Memória dos povos que é também manifesta, na visão Kaqchiqel-maia, na memória das coisas, em uma cosmovisão que vê vida nos elementos da natureza – incluindo as duas grandes pedras que simbolizam os avós de Edgar na obra “Qatit Qa Mama’ Wawe Oj k’owi Chawech – Avó, avô, estamos aqui diante de vocês”. Pedras ou avós, portanto, que podem atravessar tempos, dimensões ou territórios, segundo Calel. “Através da arte, a temporalidade pode ser estendida um pouco mais. E acredito que é muito importante pensar nas coisas que conseguem ficar depois da gente. Falo sobre isso porque dentro de mim ainda há – às vezes ouço – o som da voz da minha avó.
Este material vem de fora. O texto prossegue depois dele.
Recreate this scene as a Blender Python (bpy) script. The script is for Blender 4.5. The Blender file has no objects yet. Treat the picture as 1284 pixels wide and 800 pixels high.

E é por isso que faço oferendas, para que ela possa viver muitas temporalidades, muitas dimensões.”
Perguntado, afinal, sobre o título da mostra – “Aromas de um sonho” –, Calel afirma que os sonhos são uma das tantas dimensões que existem para ser vividas. “Assim, faz sentido pensar que o aroma de um sonho é também o aroma da vida, que no caso da exposição se traduz em instalações, objetos, pinturas, memórias… em ser convidado, por meio de obras, a aprender um pouco sobre a Guatemala”. Na verdade, retoma ele, a memória de uma Guatemala construída no Brasil. “Então é algo quase como um abraço de amizade, de conhecimento e colaboração.”
Na mesma linha, Lemos concluí: “A exposição fala sobre esse sonho de todos nós, esse sonho coletivo, em comunhão. Mas, principalmente, fala de um sonho ancestral, de reinvindicação de dignidade, protagonismo e autonomia das culturas originárias, da cultura Kaqchiqel-maia”.